The demonstration was organized by Artyom Mainas, a 27-year-old blogger in
Obninsk, a nuclear-research center some 60 miles south of Moscow. He
said he decided to act after seeing news from the United States
about demonstrations in the wake of Trump’s election.
“I thought,
well, it would be good if we can organize something here in Russia to
demonstrate our support to the newly-elected president,” Mainas said by
telephone Friday. “We think that Trump is a good candidate for Russia.”
Russians have greeted the election of Trump as a victory, in part because of the Republican’s support for Putin and
calls for better ties with Russia during the campaign. On Friday,
Sergei Lavrov, Russia’s foreign minister, said Trump and Putin see “eye-to-eye politically,” according to the TASS news agency.
Throughout
the campaign, Russian officials and state media constantly warned that a
Hillary Clinton presidency could erode already poor U.S.-Russia relations. Meanwhile, Moscow has conducted nationwide civil defense drills.
The
U.S. administration accused Russia of interfering on Trump’s behalf,
including hacks of emails from top members of Clinton’s campaign team.
Earlier this week, President Obama warned his successor not to embrace
Putin too readily.
Putin also sounded a bellicose note Friday, saying Russia is working to develop new weapons to “ensure a strategic balance.”
The
Russian leader, wrapping up a week-long series of talks with his senior
commanders on Moscow’s plans to modernize its military, said that
Russia is developing state-of-the art weapons that draw on laser,
hypersonic and robotic technologies.
“We are giving special
attention to the development of weapons based on new physical principles
that allow selective, pinpoint impact on critically important elements
of enemy weapons and infrastructure,” Putin said at the meeting,
broadcast on Russian television from the Black Sea resort of Sochi.
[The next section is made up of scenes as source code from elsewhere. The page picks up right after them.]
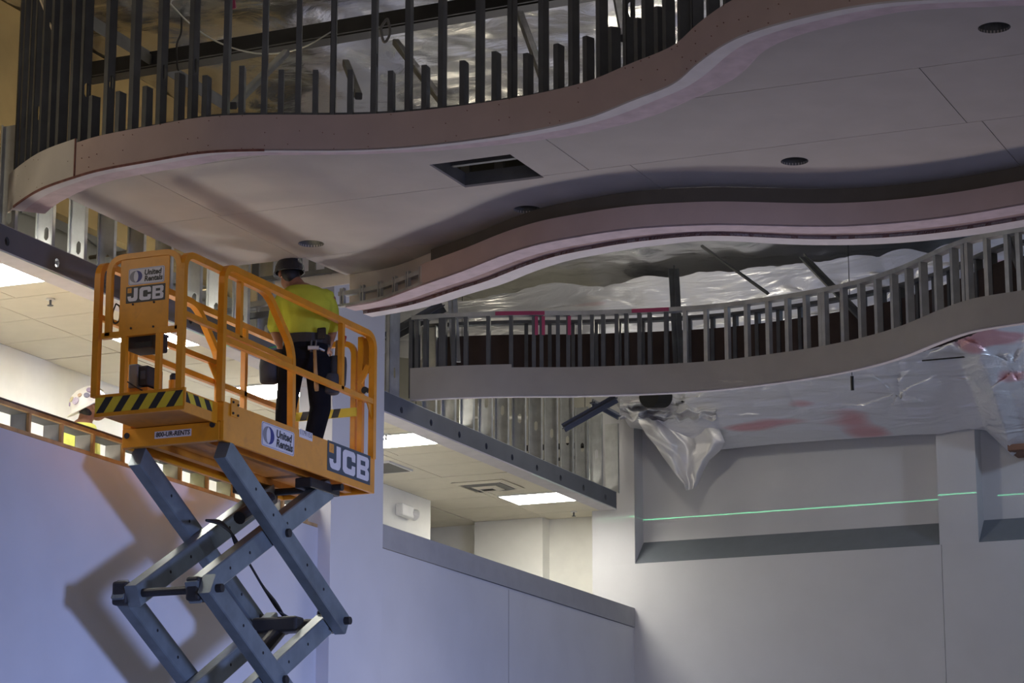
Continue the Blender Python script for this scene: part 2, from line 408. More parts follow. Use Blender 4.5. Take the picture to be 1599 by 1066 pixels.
# left half wall, below the open framing / below the boarded cap
struct('wall_left', box(WX - 0.2, WX, 8.0, 19.9, 0, 5.215), WALL)
struct('trim_1', box(WX - 0.2, WX + 0.12, 19.87, 20.87, 0, 8.7), WALL)                      # full height pier
wr = struct('wall_left_far', box(WX - 0.2, WX, 20.87, YB, 0, 5.215), WALL)
struct('trim_2', box(WX - 0.2, WX + 0.012, 20.87, YB - 0.005, 5.22, 5.43), CAPM)
struct('joint', box(WX, WX + 0.003, 23.92, 23.93, 0.0, 5.2), CAPM, wr)
# back wall with two recesses over sloping sills
bw = struct('wall_back', box(-10.93, -6.955, YB, YB + 0.5, 0, 5.925), WALL)
struct('lower_board', box(-6.95, 4, YB, YB + 0.5, 0, 5.925), WALL, bw)
struct('pier', box(-10.93, -10.42, YB, YB + 0.5, 5.925, 8.7), WALL, bw)
struct('pier', box(-6.97, -6.55, YB, YB + 0.5, 5.925, 8.7), WALL, bw)
struct('pier', box(-3.1, 4, YB, YB + 0.5, 5.925, 8.7), WALL, bw)
for x0, x1 in ((-10.42, -6.97), (-6.55, -3.1)):
    struct('recess_board', box(x0, x1, YB + 0.27, YB + 0.5, 5.9, 8.7), WALL, bw)
    struct('sloping_sill', prism([(x0 + 0.002, YB + 0.002, 5.925), (x0 + 0.002, YB + 0.27, 5.925), (x0 + 0.002, YB + 0.27, 6.2)], (x1 - x0 - 0.004, 0, 0)), SILLM, bw)
# the room beyond the half wall
RZ = 6.55
struct('floor_2', box(-14.5, WX - 0.2, 8, 29, 4.02, 4.1), CONCR)
struct('wall_left_2', box(-12.45, -12.3, 8.0, 26.05, 4.1, RZ), CREAMW)
struct('wall_back_2', box(-14.5, -10.93, 27.75, 27.9, 4.1, RZ), CREAMW)
struct('trim_3', box(-12.45, -11.6, 27.55, 27.75, 4.1, RZ - 0.002), CREAMW)
ct = struct('ceiling', box(-14.5, WX - 0.28, 8.0, 27.75, RZ + 0.03, RZ + 0.05), DARKM)
# light panels and vents take tile places; tiles 0.634 x 1.27 m running with X
panels = [(-11.32, 15.58), (-11.36, 17.86), (-11.36, 19.98), (-11.46, 22.47), (-11.50, 26.04)]
TW, TL = 1.24, 0.61
def clash(x0, x1, y0, y1):
    return [p for p in panels if not (x1 <= p[0] or x0 >= p[0] + 0.86 or y1 <= p[1] or y0 >= p[1] + 0.585)]
tile_me = {}
ys = 14.0
rows = []
edges = [14.0]
while edges[-1] < 27.7: edges.append(min(27.74, edges[-1] + 0.634))
cols = [(-14.4, -13.16), (-13.15, -12.46)]
def tile(x0, x1, y0, y1, sag=0.0):
    if x1 - x0 < 0.03 or y1 - y0 < 0.03: return
    struct('ceiling_tile', box(x0 + 0.004, x1 - 0.004, y0 + 0.004, y1 - 0.004, RZ - sag, RZ + 0.018 - sag), TILEM, ct)
for j in range(len(edges) - 1):
    y0, y1 = edges[j], edges[j + 1]
    if y0 > 25.5:
        tile(-13.7, -12.46, y0, y1)
    for x0, x1 in ((-12.44 if y0 > 25.5 else -12.3, -11.58), (-11.58, WX - 0.28)):
        if not clash(x0, x1, y0, y1): tile(x0, x1, y0, y1, random.choice((0, 0, 0, 0.004)))
        else:
            p = clash(x0, x1, y0, y1)[0]; a, b = p[0], p[0] + 0.86; c, d = p[1], p[1] + 0.585
            tile(x0, min(x1, a), y0, y1); tile(max(x0, b), x1, y0, y1)
            xa, xb = max(x0, a), min(x1, b)
            if c > y0: tile(xa, xb, y0, min(c, y1))
            if d < y1: tile(xa, xb, max(d, y0), y1)
LP_LBL = ['light panel at the far left edge under the steel header', 'light panel seen below the black box of the lift rail', 'light panel seen between the rails left of the worker\'s legs',
          'light panel just right of the full height pier', 'farthest light panel close to the end of the header']
for (x, y), lb in zip(panels, LP_LBL):
    e = empty('ceiling_light', (x + 0.43, y + 0.29, RZ), 'bright flat ' + lb, 'ceiling light', 'light panels in the tiled ceiling')
    build('diffuser', *box(x + 0.015, x + 0.845, y + 0.015, y + 0.57, RZ - 0.012, RZ + 0.01), PANELF if y > 26 else PANEL, e)
    build('frame', *vf_join(box(x, x + 0.86, y, y + 0.015, RZ - 0.014, RZ + 0.012), box(x, x + 0.86, y + 0.57, y + 0.585, RZ - 0.014, RZ + 0.012),
          box(x, x + 0.015, y + 0.015, y + 0.57, RZ - 0.014, RZ + 0.012), box(x + 0.845, x + 0.86, y + 0.015, y + 0.57, RZ - 0.014, RZ + 0.012)), WHITEP, e)
# return grille beside the pier
g = empty('return_grille', (-11.4, 23.9, RZ), 'grey square air grille in the tiled ceiling right of the pier', 'vent')
gx, gy = PZ(645, 733, RZ).x, PZ(645, 733, RZ).y
build('frame', *vf_join(box(gx - 0.75, gx, gy - 0.55, gy - 0.53, RZ - 0.02, RZ), box(gx - 0.75, gx, gy - 0.02, gy, RZ - 0.02, RZ), box(gx - 0.75, gx - 0.73, gy - 0.53, gy - 0.02, RZ - 0.02, RZ), box(gx - 0.02, gx, gy - 0.53, gy - 0.02, RZ - 0.02, RZ)), WHITEP, g)
for k in range(10): build('louvre', *beam((gx - 0.73, gy - 0.5 + k * 0.05, RZ - 0.012), (gx - 0.02, gy - 0.5 + k * 0.05, RZ - 0.012), 0.045, 0.004, (0, 0.5, 1)), VENTD, g)
# square diffuser of nested frames
dc = PZ(762, 757, RZ); e = empty('air_diffuser', (dc.x, dc.y, RZ), 'square white air diffuser of nested frames before the farthest light panel', 'vent')
for k, r in enumerate((0.30, 0.22, 0.14)):
    z0, z1 = RZ - 0.012 - 0.012 * k, RZ - 0.03 - 0.014 * k; pts = []
    V, Fa = [], []
    for rr, z in ((r, z0), (r - 0.055, z1), (r - 0.062, z1 + 0.008), (r - 0.01, z0 + 0.008)):
        V += [(dc.x - rr, dc.y - rr, z), (dc.x + rr, dc.y - rr, z), (dc.x + rr, dc.y + rr, z), (dc.x - rr, dc.y + rr, z)]
    for q in range(4):
        for s_ in range(4): Fa.append((q * 4 + s_, q * 4 + (s_ + 1) % 4, ((q + 1) % 4) * 4 + (s_ + 1) % 4, ((q + 1) % 4) * 4 + s_))
    build('vane_frame', V, Fa, VENTD if k == 1 else TILEM, e)
build('throat', *box(dc.x - 0.29, dc.x + 0.29, dc.y - 0.29, dc.y + 0.29, RZ - 0.006, RZ - 0.003), VENTD, e)
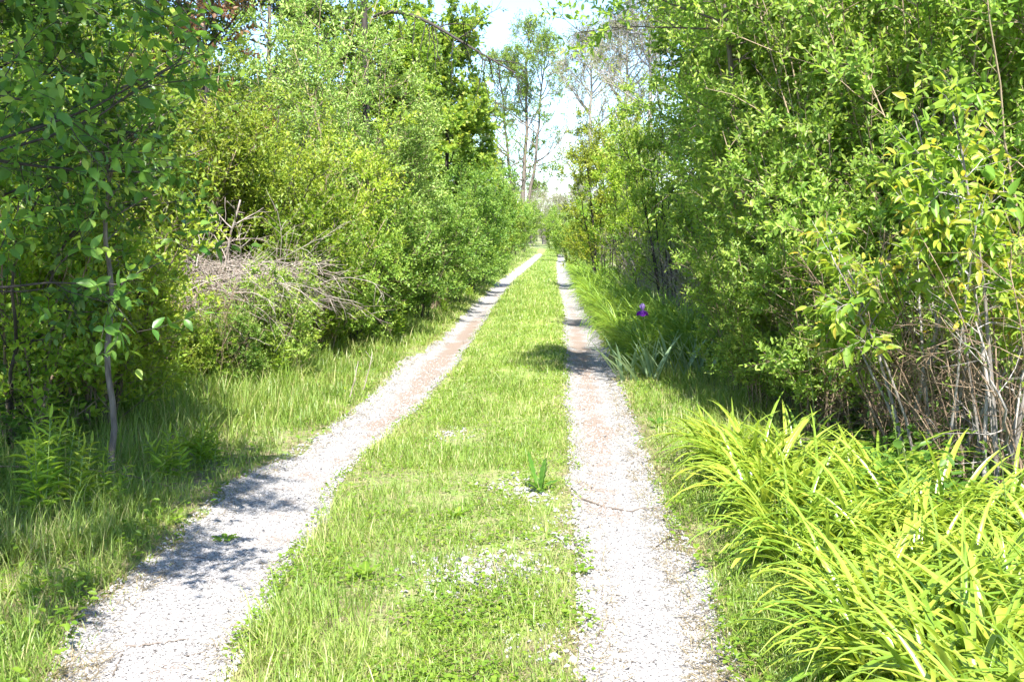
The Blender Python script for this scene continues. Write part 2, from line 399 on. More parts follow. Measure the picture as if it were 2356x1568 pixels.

Russian military officials have recently described developing warheads for ballistic missiles that would be invisible to antimissile defenses, or capable of evading them. Russia has protested NATO’s U.S.-led missile defense system, and Putin on Friday appeared to lodge a response to the U.S. development of Prompt Global Strike, a weapons systems that would allow the U.S. to deliver a strike anywhere in the world within an hour.
“We
will do all necessary to ensure a strategic balance,” Putin added. “Our
task is to efficiently neutralize any military threats to Russia,
including those created by strategic missile defenses, the
implementation of the concept of global strike, and information wars.”
The
Kremlin believes that the Obama administration is waging a propaganda
war to isolate Russia, and a top Putin aide accused the White House on
Thursday of “doing everything it can to drive bilateral ties into such a
deadlock” that it would be difficult for a new team to improve
relations.
The aide, Yuri Ushakov, said Trump supported Putin’s
call for normalizing ties, and “expressed his readiness not only to
normalize ties, but also develop them intensively in all areas.”